- The exercise -
Tally the lines that contain the string "from" and give the number by itself.

────────────────────────────────────────

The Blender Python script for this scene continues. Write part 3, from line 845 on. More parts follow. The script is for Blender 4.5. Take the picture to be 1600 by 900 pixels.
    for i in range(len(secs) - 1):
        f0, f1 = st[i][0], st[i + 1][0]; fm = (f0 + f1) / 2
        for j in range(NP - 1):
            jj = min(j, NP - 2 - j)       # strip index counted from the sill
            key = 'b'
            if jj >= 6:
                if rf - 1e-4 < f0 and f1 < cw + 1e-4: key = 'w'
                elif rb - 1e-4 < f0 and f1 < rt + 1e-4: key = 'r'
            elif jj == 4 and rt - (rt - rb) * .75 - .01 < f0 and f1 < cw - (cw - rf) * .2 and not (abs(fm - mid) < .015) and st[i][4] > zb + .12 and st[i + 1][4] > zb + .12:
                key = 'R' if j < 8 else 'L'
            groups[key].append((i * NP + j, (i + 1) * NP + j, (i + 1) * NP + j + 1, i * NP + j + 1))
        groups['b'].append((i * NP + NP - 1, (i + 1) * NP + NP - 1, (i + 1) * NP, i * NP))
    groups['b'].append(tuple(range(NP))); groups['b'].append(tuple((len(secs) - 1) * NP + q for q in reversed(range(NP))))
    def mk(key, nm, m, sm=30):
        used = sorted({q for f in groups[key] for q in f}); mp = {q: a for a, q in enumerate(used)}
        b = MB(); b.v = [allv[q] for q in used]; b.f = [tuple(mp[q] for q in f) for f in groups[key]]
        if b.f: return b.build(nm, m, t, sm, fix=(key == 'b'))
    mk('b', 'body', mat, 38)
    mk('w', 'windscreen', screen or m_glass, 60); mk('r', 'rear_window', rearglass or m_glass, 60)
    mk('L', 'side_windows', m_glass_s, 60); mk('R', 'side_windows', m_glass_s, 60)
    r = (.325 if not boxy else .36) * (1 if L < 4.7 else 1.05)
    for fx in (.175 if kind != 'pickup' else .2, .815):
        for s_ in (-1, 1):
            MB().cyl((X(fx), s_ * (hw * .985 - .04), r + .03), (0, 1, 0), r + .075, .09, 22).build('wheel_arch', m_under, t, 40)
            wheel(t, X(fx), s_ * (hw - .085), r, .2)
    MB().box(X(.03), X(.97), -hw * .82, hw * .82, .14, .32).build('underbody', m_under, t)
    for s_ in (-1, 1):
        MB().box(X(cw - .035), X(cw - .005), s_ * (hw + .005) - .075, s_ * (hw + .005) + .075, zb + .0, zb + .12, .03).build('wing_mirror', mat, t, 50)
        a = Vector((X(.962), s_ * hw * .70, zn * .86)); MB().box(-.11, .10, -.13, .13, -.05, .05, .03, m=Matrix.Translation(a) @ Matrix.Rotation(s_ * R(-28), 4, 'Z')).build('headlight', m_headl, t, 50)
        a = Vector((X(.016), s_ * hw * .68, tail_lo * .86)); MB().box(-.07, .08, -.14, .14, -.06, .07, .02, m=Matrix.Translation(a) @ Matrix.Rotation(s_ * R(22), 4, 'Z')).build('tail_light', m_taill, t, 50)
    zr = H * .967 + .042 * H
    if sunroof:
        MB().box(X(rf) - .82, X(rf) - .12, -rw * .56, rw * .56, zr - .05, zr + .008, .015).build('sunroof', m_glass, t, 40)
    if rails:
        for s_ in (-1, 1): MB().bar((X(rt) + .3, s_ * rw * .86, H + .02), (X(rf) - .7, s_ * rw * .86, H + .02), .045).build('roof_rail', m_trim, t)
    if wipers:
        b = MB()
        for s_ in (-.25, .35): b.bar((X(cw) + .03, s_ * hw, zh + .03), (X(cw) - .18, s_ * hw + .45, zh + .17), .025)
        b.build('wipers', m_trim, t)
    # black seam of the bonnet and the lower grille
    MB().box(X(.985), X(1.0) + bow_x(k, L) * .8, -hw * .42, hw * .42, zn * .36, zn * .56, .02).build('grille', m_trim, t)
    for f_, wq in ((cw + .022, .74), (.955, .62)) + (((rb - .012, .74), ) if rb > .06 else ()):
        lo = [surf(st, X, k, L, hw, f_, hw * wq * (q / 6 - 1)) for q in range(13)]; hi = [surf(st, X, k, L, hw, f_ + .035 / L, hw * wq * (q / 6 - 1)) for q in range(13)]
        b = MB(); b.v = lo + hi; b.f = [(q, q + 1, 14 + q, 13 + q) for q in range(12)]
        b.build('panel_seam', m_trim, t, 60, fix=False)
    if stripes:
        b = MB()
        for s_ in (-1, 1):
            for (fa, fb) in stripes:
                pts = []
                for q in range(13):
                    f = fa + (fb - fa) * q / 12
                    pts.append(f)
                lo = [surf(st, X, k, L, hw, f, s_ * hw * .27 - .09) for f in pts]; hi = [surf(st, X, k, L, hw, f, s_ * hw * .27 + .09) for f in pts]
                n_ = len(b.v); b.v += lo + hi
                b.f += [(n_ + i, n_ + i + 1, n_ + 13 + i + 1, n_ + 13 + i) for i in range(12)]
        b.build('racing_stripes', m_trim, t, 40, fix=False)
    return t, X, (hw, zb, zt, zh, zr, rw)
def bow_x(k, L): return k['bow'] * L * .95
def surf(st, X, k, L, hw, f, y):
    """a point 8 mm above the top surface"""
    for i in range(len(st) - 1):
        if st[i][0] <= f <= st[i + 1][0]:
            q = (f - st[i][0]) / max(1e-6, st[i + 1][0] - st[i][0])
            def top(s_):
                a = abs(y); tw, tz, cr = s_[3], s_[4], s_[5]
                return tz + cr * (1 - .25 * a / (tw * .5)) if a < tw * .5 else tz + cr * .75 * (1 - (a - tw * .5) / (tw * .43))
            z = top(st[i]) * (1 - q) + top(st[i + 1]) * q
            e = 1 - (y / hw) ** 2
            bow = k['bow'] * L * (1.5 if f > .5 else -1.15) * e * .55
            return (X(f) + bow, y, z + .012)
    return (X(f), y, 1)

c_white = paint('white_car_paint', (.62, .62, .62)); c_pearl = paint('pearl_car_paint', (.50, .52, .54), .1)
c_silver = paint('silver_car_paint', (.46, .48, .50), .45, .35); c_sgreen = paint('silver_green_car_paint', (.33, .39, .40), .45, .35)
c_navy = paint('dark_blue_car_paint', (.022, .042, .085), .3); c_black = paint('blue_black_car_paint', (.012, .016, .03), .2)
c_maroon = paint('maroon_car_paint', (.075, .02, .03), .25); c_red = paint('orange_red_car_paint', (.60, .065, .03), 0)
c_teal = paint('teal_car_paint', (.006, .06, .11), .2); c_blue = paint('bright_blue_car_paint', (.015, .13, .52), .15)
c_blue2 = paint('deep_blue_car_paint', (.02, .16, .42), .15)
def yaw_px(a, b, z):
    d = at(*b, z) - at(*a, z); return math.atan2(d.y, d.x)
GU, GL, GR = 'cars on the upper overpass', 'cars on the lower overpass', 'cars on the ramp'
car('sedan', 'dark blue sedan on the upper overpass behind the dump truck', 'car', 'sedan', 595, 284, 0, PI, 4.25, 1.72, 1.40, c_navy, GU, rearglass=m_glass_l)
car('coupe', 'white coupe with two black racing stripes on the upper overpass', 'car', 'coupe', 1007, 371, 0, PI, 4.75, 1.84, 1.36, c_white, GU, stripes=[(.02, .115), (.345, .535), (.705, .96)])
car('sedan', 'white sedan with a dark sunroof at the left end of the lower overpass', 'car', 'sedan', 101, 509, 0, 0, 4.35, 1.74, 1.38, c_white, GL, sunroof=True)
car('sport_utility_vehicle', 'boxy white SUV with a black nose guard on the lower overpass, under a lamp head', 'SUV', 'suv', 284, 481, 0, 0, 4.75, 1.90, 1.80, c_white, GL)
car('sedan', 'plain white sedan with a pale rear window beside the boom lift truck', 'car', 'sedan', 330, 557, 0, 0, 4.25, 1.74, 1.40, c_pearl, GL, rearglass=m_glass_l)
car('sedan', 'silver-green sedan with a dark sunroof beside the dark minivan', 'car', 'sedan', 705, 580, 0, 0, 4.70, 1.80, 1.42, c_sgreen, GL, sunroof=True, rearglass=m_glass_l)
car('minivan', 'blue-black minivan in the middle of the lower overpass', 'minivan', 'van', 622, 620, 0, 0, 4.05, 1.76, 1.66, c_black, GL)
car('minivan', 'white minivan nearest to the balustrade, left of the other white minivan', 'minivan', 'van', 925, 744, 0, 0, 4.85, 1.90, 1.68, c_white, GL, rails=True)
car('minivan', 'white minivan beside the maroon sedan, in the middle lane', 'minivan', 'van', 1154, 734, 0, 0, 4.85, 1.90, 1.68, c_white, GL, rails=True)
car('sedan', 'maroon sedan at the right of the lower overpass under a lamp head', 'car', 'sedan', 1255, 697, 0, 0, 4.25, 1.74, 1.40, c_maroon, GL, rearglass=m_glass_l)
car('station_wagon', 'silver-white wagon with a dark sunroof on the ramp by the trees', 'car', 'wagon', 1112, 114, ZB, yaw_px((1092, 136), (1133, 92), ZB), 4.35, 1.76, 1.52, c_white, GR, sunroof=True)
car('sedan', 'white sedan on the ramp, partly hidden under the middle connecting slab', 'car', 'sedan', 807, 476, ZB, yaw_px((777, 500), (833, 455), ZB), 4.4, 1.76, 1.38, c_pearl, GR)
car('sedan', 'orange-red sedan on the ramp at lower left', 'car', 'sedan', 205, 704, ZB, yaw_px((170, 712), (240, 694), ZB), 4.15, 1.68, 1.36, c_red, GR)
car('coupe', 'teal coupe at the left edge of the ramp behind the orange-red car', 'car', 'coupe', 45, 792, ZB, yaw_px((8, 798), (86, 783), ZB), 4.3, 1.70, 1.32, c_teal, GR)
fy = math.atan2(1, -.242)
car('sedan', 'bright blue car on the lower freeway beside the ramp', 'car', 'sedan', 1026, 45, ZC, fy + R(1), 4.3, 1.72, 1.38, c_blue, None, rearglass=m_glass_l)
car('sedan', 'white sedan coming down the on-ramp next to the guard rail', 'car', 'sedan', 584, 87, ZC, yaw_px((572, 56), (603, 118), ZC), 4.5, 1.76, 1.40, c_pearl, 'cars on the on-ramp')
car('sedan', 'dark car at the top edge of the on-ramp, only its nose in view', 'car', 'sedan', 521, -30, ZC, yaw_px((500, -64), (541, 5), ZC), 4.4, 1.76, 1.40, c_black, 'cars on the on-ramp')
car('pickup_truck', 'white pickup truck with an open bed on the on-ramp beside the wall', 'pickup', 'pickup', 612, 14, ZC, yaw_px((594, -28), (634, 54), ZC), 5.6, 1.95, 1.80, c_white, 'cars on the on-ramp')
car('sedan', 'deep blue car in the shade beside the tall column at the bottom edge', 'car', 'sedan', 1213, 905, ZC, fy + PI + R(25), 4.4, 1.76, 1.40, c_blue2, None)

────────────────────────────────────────

- Final answer -
2